Seit Mitte 2021 sind die Strompreise an den Großhandelsmärkten in Europa stark angestiegen, der Höhepunkt war im Juli 2022 mit einem 10-fachen Niveau im Vergleich zu 2019-2020. Diese Preissteigerungen sind anschließend zeitlich verzögert auch bei den Haushaltskunden angekommen. Mittlerweile sind die Preise wieder gesunken, sie befinden sich allerdings immer noch über dem Vorkrisenniveau.
Für die hohen Preissteigerungen am europäischen Strommarkt sind unterschiedliche Faktoren und deren Zusammenspiel verantwortlich. Sie zeigen aber deutlich, wie wichtig ein unabhängiges, erneuerbares Energiesystem ist.
- Zum einen wurden an vielen Atomkraftwerken in Frankreich zeitgleich verschiedene Mängel festgestellt Durch die gestoppte Produktion fehlten etwa 110 TWh Strom. Kurzzeitig stand etwa die Hälfte aller französischen Atomkraftwerke nicht zur Verfügung.
- Auch die Wasserkraft konnte 2022 aufgrund von Trockenheit weniger Strom ins Netz einspeisen. Im Vergleich zu den Vorjahren fehlten etwa 50 TWh.
- Aufgrund des russischen Angriffskriegs fielen russische Lieferungen aus. Wegen hoher globaler Nachfrage sind die Gaspreise um das vierfache angestiegen. Auch andere Brennstoffpreise wie zum Beispiel Kohle sind gestiegen.
- Weiters sind die Preise für europäische Emissionszertifikate gestiegen, da die Industrieproduktion in der EU stark zunahm. So mussten fossile Stromerzeuger für verursachte CO2-Emissionen teurere Zertifikate kaufen.
Die Mengen an Strom für Bestandskunden werden in der Regel über einen längeren Zeitraum beschafft, sodass sich Änderungen der Marktpreise erst zu einem späteren Zeitpunkt auswirken. Im Gegensatz dazu erfolgt die Beschaffung für Neukunden kurzfristiger, wodurch die Preise stärker von aktuellen Marktentwicklungen beeinflusst werden.
Aufgrund der langfristigen Beschaffungsstrategien vor der Krise, die von den meisten Energieversorgern verfolgt wurden, spiegelten sich Anstiege bei den Börsenstrompreisen nicht direkt in den Endkundenpreisen wider.

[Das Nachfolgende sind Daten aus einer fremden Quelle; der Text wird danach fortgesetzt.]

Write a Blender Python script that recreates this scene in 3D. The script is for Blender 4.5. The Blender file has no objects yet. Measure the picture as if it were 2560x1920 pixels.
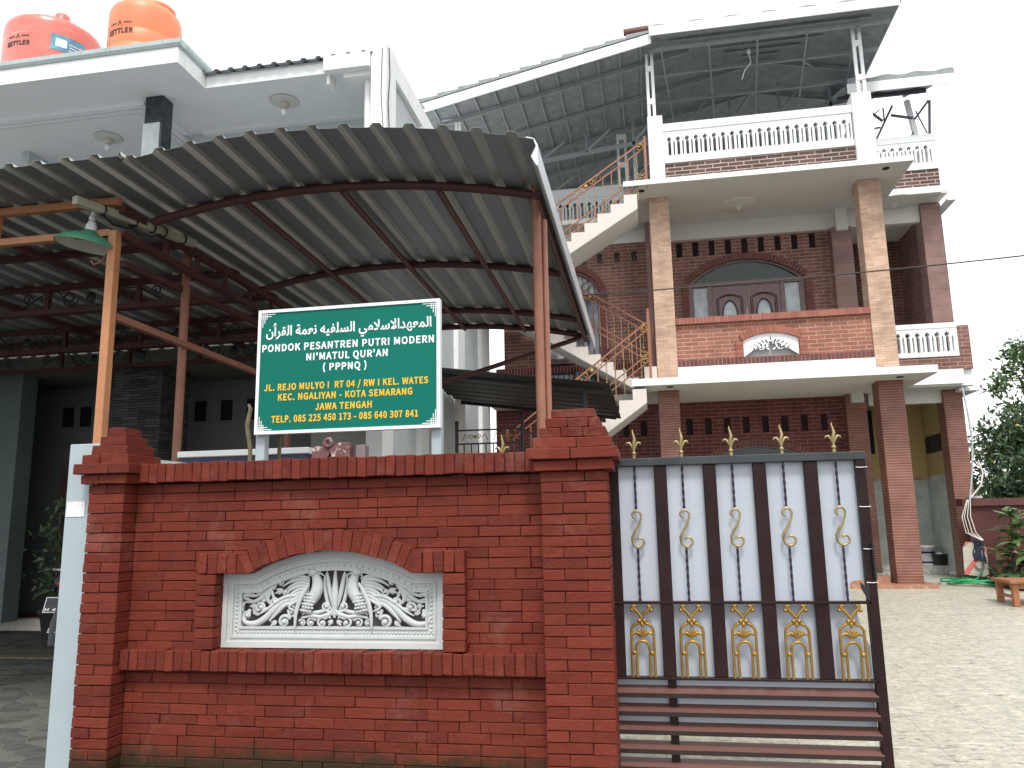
import bpy, bmesh, math, random
from mathutils import Vector, Matrix
random.seed(7)
C = bpy.context.scene.collection
S = bpy.context.scene
# ------------------------------------------------------------------ camera, light, exposure
EYE = 1.5
def look_rot(yaw, pitch, roll):
    cy, sy, cp, sp, cr, sr = (math.cos(yaw), math.sin(yaw), math.cos(pitch), math.sin(pitch), math.cos(roll), math.sin(roll))
    f = Vector((sy*cp, cy*cp, sp)); r = Vector((cy, -sy, 0)); u = r.cross(f)
    r2 = cr*r + sr*u; u2 = -sr*r + cr*u
    return Matrix((r2, u2, -f)).transposed()
cd = bpy.data.cameras.new('camera'); cam = bpy.data.objects.new('camera', cd); C.objects.link(cam)
cd.sensor_width = 36; cd.lens = 1953/2560*36; cd.clip_end = 600; cd.clip_start = .05
cam.matrix_world = Matrix.Translation((0, 0, EYE)) @ look_rot(math.radians(-10.02), math.radians(10.01), math.radians(-1.054)).to_4x4()
S.camera = cam
SUN_EL, SUN_AZ = 58, 168          # degrees; azimuth of the place the light comes from, clockwise from +Y (behind the camera, a little right)
w = bpy.data.worlds.new('World'); S.world = w; w.use_nodes = True
nt = w.node_tree; nt.nodes.clear()
def wn(t, **k):
    n = nt.nodes.new(t)
    for a, b in k.items(): setattr(n, a, b)
    return n
sky = wn('ShaderNodeTexSky', sky_type='NISHITA', sun_disc=False, sun_elevation=math.radians(SUN_EL), sun_rotation=math.radians(SUN_AZ), dust_density=4.0, air_density=1.2)
bs = wn('ShaderNodeBackground'); bs.inputs[1].default_value = .10
bc = wn('ShaderNodeBackground'); bc.inputs[1].default_value = 1.0
tc = wn('ShaderNodeTexCoord'); mp = wn('ShaderNodeMapping'); mp.inputs['Scale'].default_value = (1, 1, 2.6)
nz = wn('ShaderNodeTexNoise'); nz.inputs['Scale'].default_value = 2.3; nz.inputs['Detail'].default_value = 5
rp = wn('ShaderNodeValToRGB'); rp.color_ramp.elements[0].position = .3; rp.color_ramp.elements[1].position = .52
rp.color_ramp.elements[0].color = (.80, .87, .93, 1); rp.color_ramp.elements[1].color = (1.0, 1.0, 1.0, 1)
mx = wn('ShaderNodeMixShader'); mx.inputs[0].default_value = .86
out = wn('ShaderNodeOutputWorld')
L = nt.links.new
L(tc.outputs['Generated'], mp.inputs[0]); L(mp.outputs[0], nz.inputs['Vector']); L(nz.outputs['Fac'], rp.inputs[0]); L(rp.outputs[0], bc.inputs[0])
L(sky.outputs[0], bs.inputs[0]); L(bs.outputs[0], mx.inputs[1]); L(bc.outputs[0], mx.inputs[2]); L(mx.outputs[0], out.inputs[0])
sd = bpy.data.lights.new('sun', 'SUN'); sd.energy = 1.5; sd.angle = math.radians(14); sd.color = (1, .97, .92)
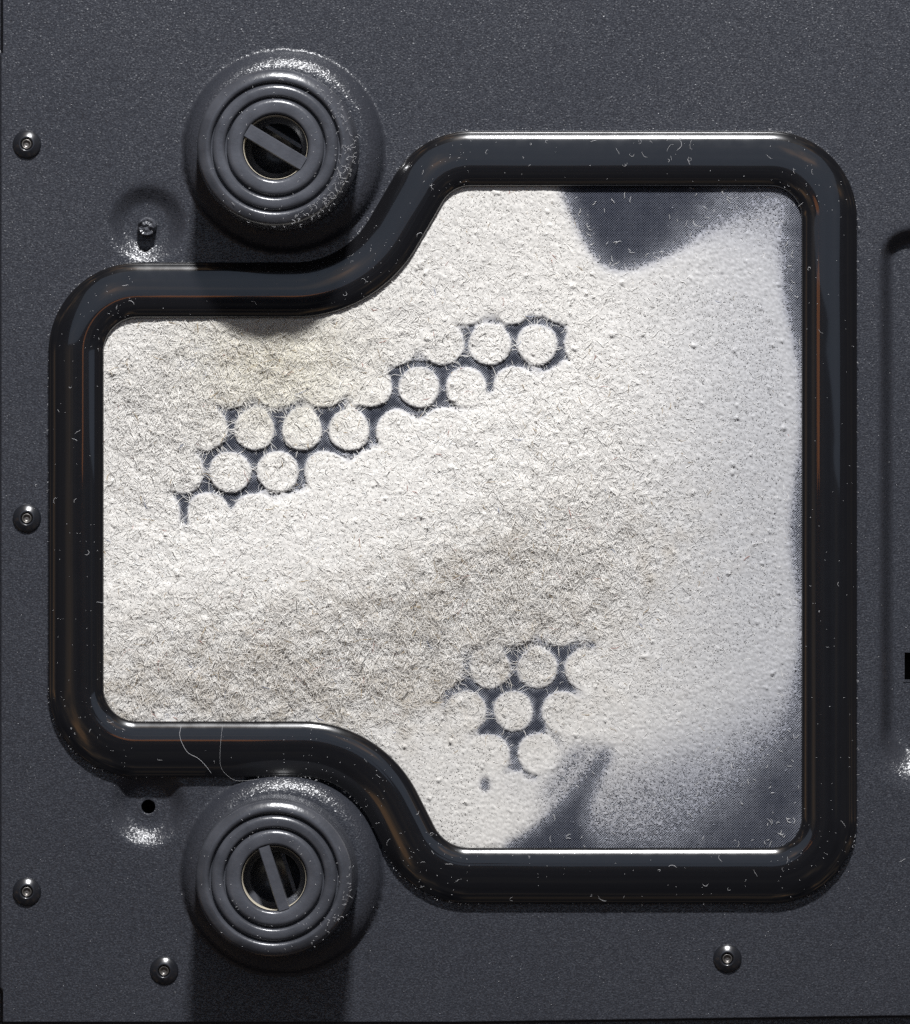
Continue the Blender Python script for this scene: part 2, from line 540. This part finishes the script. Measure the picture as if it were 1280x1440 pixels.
# bare tongue at the upper right: sharp left flank, soft right flank
lay([(780, 240), (800, 285), (822, 335), (846, 372), (868, 380), (905, 373), (948, 352), (990, 322), (1030, 300), (1080, 282), (1150, 270), (1150, 240)], 12, 0.10)
lay([(930, 240), (960, 345), (1010, 345), (1070, 330), (1105, 380), (1150, 400), (1150, 240)], 36, 0.50, 0.8)
lay([(800, 240), (815, 290), (845, 345), (870, 365), (930, 330), (985, 290), (1010, 240)], 12, 0.06, 0.9)
# right margin
lay([(1116, 240), (1106, 330), (1104, 420), (1118, 480), (1127, 530), (1129, 620), (1121, 670), (1114, 740), (1118, 800), (1127, 850), (1128, 900), (1119, 960), (1104, 1030), (1070, 1110), (1150, 1110), (1150, 240)], 11, 0.14)
# lower right: thinning downwards, a paler lobe in the middle
lay([(850, 1050), (940, 1060), (1010, 1045), (1060, 1010), (1100, 950), (1150, 930), (1150, 1230), (700, 1230), (760, 1150)], 42, 0.58)
lay([(780, 1260), (805, 1175), (850, 1188), (925, 1200), (985, 1165), (1035, 1125), (1075, 1070), (1150, 1020), (1150, 1260)], 24, 0.10)
# the dark streak
lay([(862, 1052), (846, 1056), (815, 1100), (785, 1135), (762, 1160), (735, 1180), (712, 1188), (712, 1220), (850, 1220), (820, 1165), (826, 1120), (852, 1070)], 8, 0.06, 0.95)
# thin patch between the last hole and the streak
lay([(798, 1045), (850, 1045), (815, 1095), (780, 1130), (762, 1145), (755, 1105), (780, 1085)], 11, 0.58)
lay([(690, 1080), (735, 1085), (760, 1110), (745, 1135), (700, 1120)], 14, 0.80)
th = np.linspace(0, 2 * np.pi, 16, endpoint=False)
lay([(682 + 6 * np.cos(a), 1103 + 11 * np.sin(a)) for a in th], 4, 0.25)
lay([(693 + 5 * np.cos(a), 343 + 5 * np.sin(a)) for a in th], 4, 0.8)
# bare webs between the holes of the grille
circ = np.zeros_like(cov)
for x, y, g in LAT:
    sl = np.s_[max(0, int(y) - 36):int(y) + 37, max(0, int(x) - 36):int(x) + 37]
    r = np.hypot(XX[sl] - x, YY[sl] - y)
    circ[sl] = np.maximum(circ[sl], smooth01((HR + 0.6 + 0.7 * wob1[sl] - r) / 4.2 + 0.5))
Z1 = [(240, 712), (272, 655), (300, 630), (318, 580), (345, 572), (385, 588), (398, 574), (440, 592), (462, 575), (500, 578), (545, 560), (552, 516), (590, 510), (625, 512), (655, 470), (662, 462), (690, 468),
      (720, 458), (755, 450), (792, 462), (794, 500), (775, 522), (735, 512), (705, 528), (690, 560), (680, 530), (655, 515), (630, 548), (624, 570), (600, 575), (560, 572), (530, 600),
      (522, 630), (490, 640), (455, 632), (428, 655), (424, 685), (395, 690), (362, 690), (330, 700), (318, 720), (290, 690), (268, 712), (264, 745), (254, 735)]
Z2 = [(622, 985), (652, 962), (656, 932), (670, 968), (715, 930), (712, 905), (735, 912), (785, 908), (808, 914), (834, 906), (836, 925), (800, 960), (808, 978), (785, 985), (770, 1010), (768, 1030),
      (745, 1035), (732, 1050), (745, 1085), (760, 1100), (728, 1085), (718, 1050), (688, 1038), (672, 1030), (690, 1005), (680, 978), (655, 975), (628, 995)]
def grow(poly, px):
    return smooth01(blur(raster(poly).astype(float), px) * 1.5)
zone = np.maximum(grow(Z1, 9.0), grow(Z2, 9.0))
zone = np.clip(zone + 0.25 * gnoise(2.5, 55) * (zone > 0.05) * (zone < 0.95), 0, 1)
Z1B = [(232, 700), (262, 640), (300, 560), (400, 560), (500, 545), (560, 500), (640, 460), (720, 440), (790, 445), (802, 495), (765, 530), (700, 562), (640, 576), (560, 604), (500, 645), (430, 690), (340, 708), (280, 748), (240, 740)]
Z2B = [(600, 985), (640, 920), (720, 890), (800, 890), (826, 905), (818, 960), (793, 1030), (763, 1092), (730, 1098), (660, 1040)]
halo = np.maximum(soft(Z1B, 9), soft(Z2B, 12)) * np.clip(0.46 + 0.30 * gnoise(10, 56), 0.0, 0.8)
zone = np.maximum(zone, halo)
cov = np.minimum(cov, 1 - zone * (1 - circ) * 0.93)
inhole = zone * circ
# how shaggy the felt is
def el(cx, cy, rx, ry, rot):
    a = math.radians(rot); dx = XX - cx; dy = YY - cy
    u = (dx * math.cos(a) + dy * math.sin(a)) / rx; v = (-dx * math.sin(a) + dy * math.cos(a)) / ry
    return np.exp(-(u * u + v * v))
SH = 0.13 + 0.74 * el(390, 945, 320, 95, -3) + 0.72 * el(720, 825, 210, 95, -12) + 0.42 * el(330, 520, 220, 120, -15) + 0.34 * el(230, 650, 150, 180, 0) + 0.26 * el(820, 660, 200, 170, 0) + 0.16 * el(640, 480, 260, 140, -20)
SH = np.clip(SH, 0, 1.1) * (1 - 0.55 * smooth01((XX - 850) / 200))
SH *= 1 - 0.75 * smooth01((YY - 985 - 0.10 * (XX - 300)) / 60) * smooth01((XX - 500) / 80)
MOUND = el(560, 660, 420, 130, -22)
BR = np.clip(1.0 * el(390, 955, 320, 75, 0) + 1.0 * el(700, 830, 220, 80, -15) + 0.30 * el(390, 520, 150, 90, 0), 0, 1)
n1, n2, n3, n4 = gnoise(1.25, 1), gnoise(3.2, 2), gnoise(7.5, 3), gnoise(15, 4)
ridge = np.exp(-np.abs(gnoise(6, 9)) * 1.6) - 0.45
HT = (1.8 * smooth01((cov - 0.45) / 0.5) + 0.42 * SH * n1 + (0.10 + 0.9 * SH) * n2 * 0.42 + SH * (1.0 * n3 + 0.9 * n4 + 1.3 * ridge) + 4.0 * MOUND + 2.4 * np.clip(gnoise(2.4, 91) - 1.9, 0, 1.2)) * np.clip(cov * 1.1, 0.15, 1)
edge = np.clip((blur(IN_INNER.astype(float), 7) - 0.5) * 2.4, 0, 1)
HT = Z_CLOTH + 0.9 + np.maximum(HT, -0.3) * (0.35 + 0.65 * edge)
HT -= 0.0
# speckle threshold: partial cover breaks up into grains
u0 = gnoise(0.7, 12); u0 = 1 / (1 + np.exp(-1.702 * u0))
patch = gnoise(5, 77)
brown = np.clip(BR * (0.62 + 0.42 * n3 + 0.50 * patch), 0, 1)
thin = smooth01((0.99 - blur(cov, 3)) / 0.62)
bluish = np.clip(smooth01((XX - 780) / 330) + 0.5 * smooth01((XX - 860) / 120) * smooth01((YY - 960) / 160), 0, 1)
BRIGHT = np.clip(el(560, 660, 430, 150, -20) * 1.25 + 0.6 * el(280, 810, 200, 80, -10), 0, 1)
SHADOW_HALO = el(385, 510, 105, 85, 0)  # yellowish halo of the upper foot's shadow, painted into the dust colour
WHITE = np.array([0.825, 0.80, 0.755]); GREYB = np.array([0.57, 0.57, 0.58]); TAN = np.array([0.42, 0.375, 0.31])

def dust_colour(x, y):
    b = samp(bluish, x, y)[:, None]; br = samp(brown, x, y)[:, None]; t = samp(thin, x, y)[:, None]
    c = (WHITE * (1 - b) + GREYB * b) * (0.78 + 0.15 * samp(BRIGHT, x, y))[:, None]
    c = c * (1 - 0.9 * br) + TAN * 0.9 * br
    c = c * (1 - 0.9 * t) + np.array([0.235, 0.245, 0.29]) * 0.9 * t
    return c * np.array([0.98, 0.965, 0.89]) ** (samp(SHADOW_HALO, x, y)[:, None] * 1.8)
    return c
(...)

Ein erheblicher Anteil der im vorangegangenen Jahr an die Endkunden gelieferten Energie wurde zu kostengünstigeren Preisen erworben, noch bevor die Krise einsetzte. Die Kunden haben eine Zeit lang von dieser vorausschauenden Beschaffung profitiert.
Dasselbe Prinzip gilt allerdings auch umgekehrt. So sind die gesunkenen Preise noch nicht zur Gänze bei Endkunden angekommen. Diese werden teilweise durch die Großhandelspreise beeinflusst, zu denen die Stromversorger im Vorjahr ihre Einkäufe getätigt haben.
Um die Belastung steigender Energiekosten für Haushalte abzufedern, haben die deutsche und österreichische Regierung 2022 eine Strompreisbremse beschlossen. Sobald der Preis bei durchschnittlichem Verbrauch einen gewissen Wert übersteigt (in Deutschland und Österreich 40 Cent pro KWh) übernimmt der Staat die Differenz. Dies soll vor allem einkommensschwachen Haushalten eine Unterstützung sein.